All this leaves an irresistible mix of might-haves. Nijinsky had started to forge a new language, but madness snuffed it out. Of his ballets, only Faune remains. The Rite of Spring void has been beckoning choreographers ever since, brave or senseless souls undeterred by Stravinsky's formidable challenge. The best results come from those who understand that the music's barbarism needs movement divorced from the decorum of ballet. Massine's version, which survives, may have used ballet dancers, but it invented original shapes and swaying, surging groups infused with elemental terror.
Lydia Sokolova who danced the solo (Martha Graham took over the role in the USA) remembered it made her look as if possessed by an animal frenzy and nearly killed her with exhaustion. Maurice Béjart's 1959 choreography is filled with sexual imagery and made an enormous impact, leading to the establishment of his celebrated Ballet of the 20th Century. Pina Bausch's is perhaps the most powerful, the stage covered with deep soil, the dancers moving in great wheeling circles that echo descriptions of Nijinsky's.
There have been countless others – by Mary Wigman, Kenneth MacMillan, Glen Tetley, John Neumeier. There was Michael Clark's bawdy rock-gig version (Michael's Modern Masterpiece); versions using the score's two-piano reduction (Richard Alston, Paul Taylor); even solo versions (Molissa Fenley, Javier de Frutos).
There was also, in 1987, a part-reconstruction of Nijinsky's original by the dance archaeologists Millicent Hodson and Kenneth Archer. They claim to have retrieved 85 per cent, filling the gaps with their own choreography. It is the latter, in my opinion, which causes the piece's congealed, underwhelming effect.
So now here comes Preljocaj's, created at the instigation of Daniel Barenboim, music director at the Berlin Staatsoper. Barenboim conducted its first performances in Berlin, in which half of Preljocaj's France-based company merged with dancers of the Staatsoper's ballet (where Preljocaj is artistic advisor). Since then, the two companies each perform the production, although sadly Preljocaj's company lacks the means to use a live orchestra.

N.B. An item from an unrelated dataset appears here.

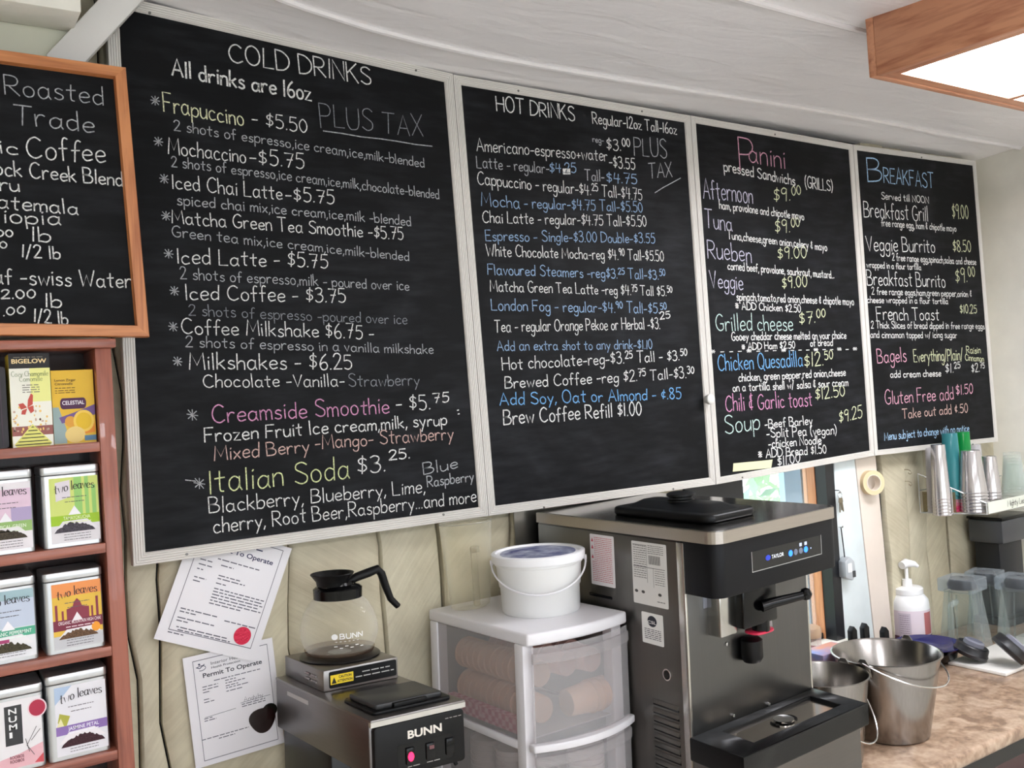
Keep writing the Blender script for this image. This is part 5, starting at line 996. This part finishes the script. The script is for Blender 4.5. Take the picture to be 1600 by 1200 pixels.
for a in ([(.04, .95), (.44, .95)], [(.44, .95), (.44, .36)], [(.04, .6), (.95, .6)], [(.62, .6), (.62, .3)]): ribbon(m_, a, .008, lambda p, q_: fn(p, q_))
m_.build('small_print', ink((80, 78, 76)), s, fr)
s, fn, sw, sh = sticker(1003, 956, 1037, 961, 1037, 1011, (236, 235, 232), 'certification_sticker')
m_ = MB().prism(circ(.5, .74, .22, 20, .18), lambda u, v, t_: fn(u, v), 0, 0); 
for kk in range(6): greek(m_, .12, .9, .46-kk*.06, .04, fn, r)
m_.build('small_print', ink((44, 46, 58)), s, fr)
m_ = MB(); font_text(m_, 'CSL', np.array(fn(.28, .66))-np.array([.0003, 0, 0]), (0, -1, 0), (0, 0, 1), (0, 0, 0), sh*.1, sw*.42, .02); m_.build('lettering', ink((236, 235, 232)), s, fr)
a, c = ft(1104, 941, FB); MB().prism(rrect(a-.012, a+.014, c-.012, c+.014, .001), lambda u, v, s_: (u, s_, v), FB-.0012, FB+.0004).build('front_sticker', ink((150, 152, 164)), mach, fr)

# ================================================================== things on the right end of the counter
bsteel = mat('pail_steel', (150, 146, 142), .22, 1, noise=.05, nscale=3, stretch=(60, 60, 1), bump=.03, bdist=.001); binside = bsteel
def pail(label, base_px, rim_px, hw_rim, hw_base, az, ear=True):
    P = on_z(*base_px, CT); rb = metres(hw_base, P); rt = metres(hw_rim, P); 
    # rim height: where the axis meets the rim's pixel row
    h = min(np.arange(.1, .4, .002), key=lambda z: abs(_py((P[0], P[1], CT+z))-rim_px[1])); o = P
    t = thing('steel_pail', label, 'bucket', P, 'stainless steel pails on the counter')
    MB().shell([(0, .0015), (rb*.96, .001), (rb, .004), (rt*.985, h-.004), (rt*1.025, h-.003), (rt*1.03, h), (rt*1.0, h+.0015), (rt*.975, h-.004), (rb*.985, .006), (0, .006)], c=tuple(o), seg=64).build('body', bsteel, t, origin=o, smooth=True)
    for s in (0, math.pi):
        q_ = az+s; c_ = o+np.array([rt*1.0*math.cos(q_), rt*1.0*math.sin(q_), h-.012]); tn = np.array([-math.sin(q_), math.cos(q_), 0]); rd = np.array([math.cos(q_), math.sin(q_), 0])
        MB().prism([(-.022, -.02), (.022, -.02), (.018, .01), (.008, .026), (-.008, .026), (-.018, .01)], lambda u, v, s_: c_+tn*u+np.array([0, 0, v])+rd*s_, .0, .004).build('ear', bsteel, t, origin=o, bevel=.001)
    return t, o, rt, rb, h
def _py(P): q_ = ROT.T@(np.array(P)-CAM); return q_[1]/q_[2]*FPX+CY
def bail(t, o, rt, h, az, drop, side):
    """wire handle hinged at the ears, lying down on one side"""
    rd = np.array([math.cos(az), math.sin(az), 0]); sdv = np.array([-math.sin(az), math.cos(az), 0])*side; pts = []
    for i in range(29):
        q_ = math.pi*i/28; pts.append(o+rd*(rt*1.045*math.cos(q_))+sdv*(rt*1.10*math.sin(q_))+np.array([0, 0, h+.004-drop*math.sin(q_)]))
    MB().tube(pts, .0024, 8).build('wire_handle', chrome, t, origin=o, smooth=True)
azA = float(np.arctan2(*(on_z(1412, 990, CT+.235)-on_z(1336, 1032, CT+.235))[[1, 0]]))
tA = pail('steel pail standing in front of the pump bottle, right of the two pails', (1393, 1145), (1372, 1019), 80, 56, azA)
bail(tA[0], tA[1], tA[2], tA[4], azA, .07, -1)
tB = pail('steel pail partly hidden behind the soft serve machine', (1297, 1186), (1288, 1053), 66, 49, math.radians(12))
bail(tB[0], tB[1], tB[2], tB[4], math.radians(12), .16, -1)
# pump bottle
P = on_z(1424, 1004, CT); k = metres(1, P); o = P
pb2 = thing('pump_bottle', 'white pump bottle with printed label behind the steel pail', 'bottle', P)
wht = mat('bottle_white', (240, 240, 240), .3)
rb = 30*k; hb = _h = metres(84, P)
MB().lathe([(0, 0), (rb*.95, 0), (rb, .006), (rb, hb*.72), (rb*.96, hb*.82), (rb*.78, hb*.9), (rb*.72, hb*.92), (rb*.72, hb*.93), (0, hb*.93)], c=tuple(o), seg=44).build('body', wht, pb2, origin=o, smooth=True)
MB().lathe([(0, hb*.93), (rb*.76, hb*.93), (rb*.76, hb*1.02), (rb*.7, hb*1.04), (rb*.25, hb*1.05), (rb*.24, hb*1.18), (0, hb*1.18)], c=tuple(o), seg=36).build('cap', wht, pb2, origin=o, smooth=True)
MB().lathe([(.0, hb*1.18), (rb*.09, hb*1.18), (rb*.09, hb*1.44), (0, hb*1.44)], c=tuple(o), seg=14).build('pump_stem', wht, pb2, origin=o)
MB().tube([o+np.array([-rb*.36, 0, hb*1.45]), o+np.array([0, 0, hb*1.475]), o+dirx*rb*.45+np.array([0, 0, hb*1.45]), o+dirx*rb*.62+np.array([0, 0, hb*1.40])], [rb*.2, rb*.24, rb*.15, rb*.09], 12).build('pump_head', wht, pb2, origin=o, smooth=True)
def wrapb(q0, q1, v0, v1, name, m, e=1.012):
    b = MB(); n = 14; A = []; B_ = []
    for i in range(n+1):
        q_ = q0+(q1-q0)*i/n; A.append((o[0]+rb*e*math.cos(q_), o[1]+rb*e*math.sin(q_), o[2]+hb*v0)); B_.append((o[0]+rb*e*math.cos(q_), o[1]+rb*e*math.sin(q_), o[2]+hb*v1))
    b.add(A+B_, [(i, i+1, n+2+i, n+1+i) for i in range(n)]); return b.build(name, m, pb2, origin=o, smooth=True)
cq = math.atan2(CAM[1]-o[1], CAM[0]-o[0])
wrapb(cq-1.6, cq+1.6, .1, .66, 'label', ink((222, 208, 216))); wrapb(cq-.55, cq+.05, .12, .62, 'label_panel', ink((196, 184, 194)), 1.018); wrapb(cq+.75, cq+1.3, .22, .62, 'label_panel', ink((176, 104, 104)), 1.018); wrapb(cq-1.5, cq+1.5, .13, .2, 'label_band', ink((96, 62, 78)), 1.022); wrapb(cq-1.6, cq-1.15, .2, .64, 'label_panel', ink((106, 96, 118)), 1.018)
m_ = MB(); r = random.Random(6)
def _bt(a, c): q_ = cq-.5+a*.5; return (o[0]+rb*1.025*math.cos(q_), o[1]+rb*1.025*math.sin(q_), o[2]+hb*(.24+.36*c))
for kk in range(9): greek(m_, .05, .95, .92-kk*.11, .05, _bt, r)
m_.build('small_print', ink((130, 112, 128)), pb2, origin=o)
# blue plate on a dark bowl
P = on_z(1452, 1032, CT); k = metres(1, P); o = P; rp = 50*k
bw = MB().lathe([(0, 0), (rp*.55, 0), (rp*.8, .02), (rp*.86, .042), (rp*.83, .042), (rp*.5, .008), (0, .008)], c=tuple(o), seg=40).build('dark_bowl', blkg, None, origin=o, smooth=True); tag(bw, 'black bowl under the blue plate on the counter', 'bowl')
o2 = o+np.array([0, 0, .0425]); pl = MB().lathe([(0, 0), (rp*.62, 0), (rp*.72, .006), (rp*1.0, .016), (rp*1.01, .019), (rp*.7, .010), (rp*.6, .004), (0, .004)], c=tuple(o2), seg=48).build('blue_plate', mat('cobalt_glaze', (34, 34, 92), .12), None, origin=o2, smooth=True); tag(pl, 'glossy cobalt blue plate resting on a dark bowl', 'plate')
# white board
A = on_z(1572, 1058, CT); B_ = on_z(1492, 1041, CT); u = unit(B_-A); v = unit(np.array([-u[1], u[0], 0])); v = v if v[0] > 0 else -v
b = MB().hexa([A+[0, 0, .0005], A+v*.5+[0, 0, .0005], A+v*.5+u*.2+[0, 0, .0005], A+u*.2+[0, 0, .0005], A+[0, 0, .012], A+v*.5+[0, 0, .012], A+v*.5+u*.2+[0, 0, .012], A+u*.2+[0, 0, .012]])
wb = b.build('cutting_board', mat('board_white', (226, 222, 216), .4), None, origin=tuple(A), bevel=.003); tag(wb, 'white cutting board under the blender jars', 'cutting board')
# blender jars turned upside down
jm = clear('jar_plastic', (200, 208, 208), .05, .08, (240, 244, 243)); jk = mat('jar_base_black', (26, 26, 30), .3)
def jar(label, base_px, wpx, hpx, az, handle=True, turn=1):
    P = on_z(base_px[0], base_px[1], CT+.012); k = metres(1, P); w = wpx*k/2; h = hpx*k; o = P+np.array([0, 0, .0005]); t = thing('blender_jar', label, 'jar', o, 'upturned blender jars drying on the counter')
    ca, sa = math.cos(az), math.sin(az); fj = lambda p: (o[0]+p[0]*ca-p[1]*sa, o[1]+p[0]*sa+p[1]*ca, o[2]+p[2])
    def ring(s, z, rr): return [fj((u_, v_, z)) for u_, v_ in rrect(-s, s, -s, s, rr, 4)]
    def loft(rs):
        b = MB(); n = len(rs[0])
        for a_ in rs: b.add(a_, [])
        b.f = [(i*n+j, i*n+(j+1) % n, (i+1)*n+(j+1) % n, (i+1)*n+j) for i in range(len(rs)-1) for j in range(n)]; return b
    loft([ring(w*1.12, 0, w*.3), ring(w*1.08, h*.1, w*.3), ring(w*.80, h*.78, w*.24), ring(w*.8, h*.82, w*.2)]).build('jug', jm, t, origin=o, smooth=True)
    loft([ring(w*.82, h*.8, w*.1), ring(w*1.0, h*.82, w*.12), ring(w*1.0, h*.985, w*.12), ring(w*.96, h, w*.1), ring(w*.1, h, w*.05)]).build('base_collar', clear('collar_plastic', (206, 214, 220), .07, .06, (228, 234, 238)), t, origin=o)
    MB().lathe([(0, h*.84), (w*.78, h*.84), (w*.8, h*.9), (w*.62, h*.99), (w*.3, h*.985), (0, h*.985)], seg=30, fn=fj).build('blade_base', jk, t, origin=o, smooth=True)
    for q_ in range(4):
        a_ = q_*math.pi/2; rr = [(w*1.02, h*.1), (w*.78, h*.78)]; pts = [fj((r_*math.cos(a_), r_*math.sin(a_), z)) for r_, z in rr]; MB().tube(pts, .0035, 6).build('rib', jm, t, origin=o)
    if handle: MB().tube([fj((-w*.8*turn, 0, h*.68)), fj((-w*1.5*turn, 0, h*.66)), fj((-w*1.62*turn, 0, h*.6)), fj((-w*1.62*turn, 0, h*.16)), fj((-w*1.06*turn, 0, h*.1))], .010, 8).build('handle', jm, t, origin=o, smooth=True)
    return t
jar('upturned clear blender jar with its handle to the left, nearest the pump bottle', (1510, 1008), 54, 106, .1)
jar('upturned clear blender jar standing behind the other two', (1545, 990), 46, 98, .2, False)
jar('upturned clear blender jar at the right edge of the picture', (1599, 1004), 54, 104, .1, False)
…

How does he view The Rite of Spring? "As a monument of dance and music which speaks of the human body and sexual desire." The sexual focus fits into the raw expressiveness and eroticism of much of his work. "The music reminds me of an adolescent who desperately wants to make love, but at the same time is afraid to. There is this notion of death in the act of sex and of tragedy and everything blends together." The Chosen Maiden's solo does not ultimately lead to her destruction. "She becomes like a lightening conductor for the others, recharging the group's energy and its instinct to procreate. But she defies her fate and she stays standing at the end, transcended by what she has achieved."

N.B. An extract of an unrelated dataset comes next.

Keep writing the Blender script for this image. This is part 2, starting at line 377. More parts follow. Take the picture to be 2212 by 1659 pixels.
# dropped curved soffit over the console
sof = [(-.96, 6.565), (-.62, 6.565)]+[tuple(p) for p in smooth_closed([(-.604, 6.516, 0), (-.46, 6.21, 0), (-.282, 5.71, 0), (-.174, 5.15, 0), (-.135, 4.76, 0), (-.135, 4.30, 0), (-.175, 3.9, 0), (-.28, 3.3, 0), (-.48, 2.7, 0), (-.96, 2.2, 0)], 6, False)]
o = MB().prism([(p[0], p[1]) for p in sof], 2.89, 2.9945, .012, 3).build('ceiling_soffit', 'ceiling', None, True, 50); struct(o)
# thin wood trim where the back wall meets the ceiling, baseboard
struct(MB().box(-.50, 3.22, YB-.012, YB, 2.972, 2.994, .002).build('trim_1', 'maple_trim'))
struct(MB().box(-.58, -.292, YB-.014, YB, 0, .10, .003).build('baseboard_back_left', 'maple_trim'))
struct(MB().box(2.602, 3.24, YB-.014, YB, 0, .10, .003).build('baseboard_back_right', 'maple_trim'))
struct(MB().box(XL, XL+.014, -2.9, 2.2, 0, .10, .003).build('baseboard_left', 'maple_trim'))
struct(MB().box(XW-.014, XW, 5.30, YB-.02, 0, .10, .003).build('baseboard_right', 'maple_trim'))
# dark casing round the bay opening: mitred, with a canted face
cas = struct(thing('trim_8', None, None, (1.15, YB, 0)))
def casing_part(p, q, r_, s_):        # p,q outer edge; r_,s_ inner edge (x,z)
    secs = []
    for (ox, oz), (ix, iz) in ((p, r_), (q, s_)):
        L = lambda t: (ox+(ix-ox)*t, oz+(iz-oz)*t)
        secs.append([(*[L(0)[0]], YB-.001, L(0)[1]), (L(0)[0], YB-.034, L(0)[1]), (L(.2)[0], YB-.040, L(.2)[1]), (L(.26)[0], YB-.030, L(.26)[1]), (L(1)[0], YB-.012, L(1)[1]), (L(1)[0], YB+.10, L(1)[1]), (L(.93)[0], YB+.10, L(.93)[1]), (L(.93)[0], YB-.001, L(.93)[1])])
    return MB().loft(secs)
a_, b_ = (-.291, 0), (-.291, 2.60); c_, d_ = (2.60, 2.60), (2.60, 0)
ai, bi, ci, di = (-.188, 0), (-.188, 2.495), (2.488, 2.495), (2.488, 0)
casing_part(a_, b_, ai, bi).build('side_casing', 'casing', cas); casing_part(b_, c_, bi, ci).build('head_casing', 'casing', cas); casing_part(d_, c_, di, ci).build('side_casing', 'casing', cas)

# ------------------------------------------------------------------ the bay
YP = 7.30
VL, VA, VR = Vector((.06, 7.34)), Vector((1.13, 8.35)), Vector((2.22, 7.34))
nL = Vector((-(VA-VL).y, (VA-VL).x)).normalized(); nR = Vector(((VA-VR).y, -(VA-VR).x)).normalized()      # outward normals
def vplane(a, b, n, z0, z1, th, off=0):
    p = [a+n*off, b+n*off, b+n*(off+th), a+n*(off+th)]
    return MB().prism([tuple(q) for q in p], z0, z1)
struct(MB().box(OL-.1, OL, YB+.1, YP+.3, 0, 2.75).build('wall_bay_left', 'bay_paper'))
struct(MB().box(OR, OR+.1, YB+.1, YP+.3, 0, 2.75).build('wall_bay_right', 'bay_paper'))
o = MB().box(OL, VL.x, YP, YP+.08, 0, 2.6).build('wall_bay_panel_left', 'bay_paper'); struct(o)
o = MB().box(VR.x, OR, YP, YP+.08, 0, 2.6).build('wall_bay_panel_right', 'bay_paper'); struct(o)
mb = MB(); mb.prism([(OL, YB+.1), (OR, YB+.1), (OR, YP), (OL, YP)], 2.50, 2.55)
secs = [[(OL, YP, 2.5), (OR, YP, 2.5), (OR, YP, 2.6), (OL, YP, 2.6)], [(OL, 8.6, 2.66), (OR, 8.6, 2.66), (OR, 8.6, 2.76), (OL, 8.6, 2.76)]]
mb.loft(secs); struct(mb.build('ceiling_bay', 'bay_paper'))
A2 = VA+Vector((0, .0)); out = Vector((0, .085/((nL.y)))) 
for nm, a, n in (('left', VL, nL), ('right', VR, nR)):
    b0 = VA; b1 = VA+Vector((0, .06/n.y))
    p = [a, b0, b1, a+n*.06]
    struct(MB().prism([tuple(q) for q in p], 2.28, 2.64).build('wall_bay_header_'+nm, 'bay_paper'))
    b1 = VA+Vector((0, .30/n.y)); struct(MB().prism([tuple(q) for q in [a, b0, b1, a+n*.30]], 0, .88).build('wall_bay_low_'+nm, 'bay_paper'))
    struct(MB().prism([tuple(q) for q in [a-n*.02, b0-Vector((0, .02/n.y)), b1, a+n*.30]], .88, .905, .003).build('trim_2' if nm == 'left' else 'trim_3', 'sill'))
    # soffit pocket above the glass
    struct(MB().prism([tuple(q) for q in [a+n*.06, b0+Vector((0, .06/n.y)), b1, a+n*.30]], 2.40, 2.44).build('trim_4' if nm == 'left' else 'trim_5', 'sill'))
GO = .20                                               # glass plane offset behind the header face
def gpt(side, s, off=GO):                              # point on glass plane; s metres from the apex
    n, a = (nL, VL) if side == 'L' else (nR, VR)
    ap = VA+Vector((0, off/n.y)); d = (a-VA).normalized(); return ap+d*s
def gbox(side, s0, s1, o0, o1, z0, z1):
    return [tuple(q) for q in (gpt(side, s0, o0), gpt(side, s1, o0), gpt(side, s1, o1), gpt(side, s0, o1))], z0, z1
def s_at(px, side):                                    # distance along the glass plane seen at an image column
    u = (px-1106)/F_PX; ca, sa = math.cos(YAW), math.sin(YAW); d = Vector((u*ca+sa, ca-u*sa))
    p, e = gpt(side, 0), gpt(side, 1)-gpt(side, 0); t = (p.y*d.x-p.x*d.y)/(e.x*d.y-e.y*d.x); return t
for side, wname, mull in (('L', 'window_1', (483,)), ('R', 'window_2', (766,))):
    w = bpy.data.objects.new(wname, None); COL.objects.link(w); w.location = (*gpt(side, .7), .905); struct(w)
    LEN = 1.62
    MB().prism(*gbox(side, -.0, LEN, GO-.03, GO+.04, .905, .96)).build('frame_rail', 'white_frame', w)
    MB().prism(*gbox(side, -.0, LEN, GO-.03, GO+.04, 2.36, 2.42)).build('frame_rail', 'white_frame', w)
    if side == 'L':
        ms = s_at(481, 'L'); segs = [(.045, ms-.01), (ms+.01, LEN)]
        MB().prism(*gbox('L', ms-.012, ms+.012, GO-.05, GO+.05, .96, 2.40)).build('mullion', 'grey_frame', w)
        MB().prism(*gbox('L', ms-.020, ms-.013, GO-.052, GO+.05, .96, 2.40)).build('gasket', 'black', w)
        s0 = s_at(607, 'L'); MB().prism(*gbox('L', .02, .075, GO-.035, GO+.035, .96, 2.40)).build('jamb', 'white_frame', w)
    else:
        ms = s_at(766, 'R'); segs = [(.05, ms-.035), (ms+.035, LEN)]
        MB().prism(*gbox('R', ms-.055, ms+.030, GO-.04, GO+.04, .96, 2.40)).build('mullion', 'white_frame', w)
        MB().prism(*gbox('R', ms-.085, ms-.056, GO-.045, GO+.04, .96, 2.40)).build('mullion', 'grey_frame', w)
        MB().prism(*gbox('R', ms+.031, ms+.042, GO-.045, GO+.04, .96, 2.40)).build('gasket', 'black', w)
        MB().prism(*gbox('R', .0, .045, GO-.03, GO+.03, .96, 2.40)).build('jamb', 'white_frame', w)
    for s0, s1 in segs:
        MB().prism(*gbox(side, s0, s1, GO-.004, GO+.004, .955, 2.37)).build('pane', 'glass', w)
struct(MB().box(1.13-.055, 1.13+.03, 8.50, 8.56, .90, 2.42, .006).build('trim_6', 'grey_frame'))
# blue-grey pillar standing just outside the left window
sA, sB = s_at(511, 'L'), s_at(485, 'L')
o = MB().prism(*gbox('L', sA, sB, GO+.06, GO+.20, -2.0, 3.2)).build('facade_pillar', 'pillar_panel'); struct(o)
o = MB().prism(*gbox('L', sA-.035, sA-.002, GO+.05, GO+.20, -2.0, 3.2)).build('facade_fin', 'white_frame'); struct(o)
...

The music for him is "powerful and savage like a bulldozer". It is also paradoxical. "It has this barbarism, but at the same time it is constructed like a cathedral. That's its richness – a structured chaotic savagery. It's dangerous for a choreographer. Too much of the animal instinct, and you end up without any structure. Too much mathematical rigour, and you lose the human substance. You have to match the wildness, but you also have to give it coherence."